Video: Veterans & newcomers are excited for the postseason

While a large chunk of Boston's roster is not familiar with playoff hockey, 15 players have participated in the postseason, nine have played in the Stanley Cup Final and six have won a Cup.

"I think that's an advantage we have is that those guys have won a Stanley Cup, they've been through the grind," said Cassidy. "Even though every year writes its own story, they have been through this experience. They're going to have to do their part with the younger guys and I have no doubt they will."

One player who will surely lean on those experienced vets is McAvoy. Signed to a three-year entry-level contract on Monday, the 14th overall pick in last June's draft is being thrust into the postseason after injuries to Carlo and Torey Krug left the Bruins thin on the back end.

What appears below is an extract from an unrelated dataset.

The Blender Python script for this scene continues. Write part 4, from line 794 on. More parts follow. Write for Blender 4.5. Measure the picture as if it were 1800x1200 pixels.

Should he crack the lineup, McAvoy would become just the eighth player in Bruins history to suit up in the postseason before playing a regular season game.

"It's the next step, it's obviously the highest level," McAvoy said following his first NHL practice on Monday. "I have a feeling that I'll be put in a good position to succeed. I know that this organization wants to succeed, and they want me to be successful, as well, so I know that they'll have my best interest in mind."

McAvoy practiced alongside John-Michael Liles on Monday and was paired with Chara on Tuesday. The two blueliners have combined to play in 181 playoff games.

"To put a guy with lesser experience like myself - or at the beginning of this year, Brandon Carlo - and put him with a guy like [Chara] who has so much experience, who has such a storied career and knows what he's doing," said McAvoy. "It's easy to see why they do that, to help that transition and make it easier for someone like myself."

Ultimately, though, while the intensity and stakes are ratcheted up, the game remains the same.

"It's still hockey, right?" said Pastrnak. "That's what I'm focusing on. Go play my best hockey and help the team the way I can. That's not something I'm going to be overthinking."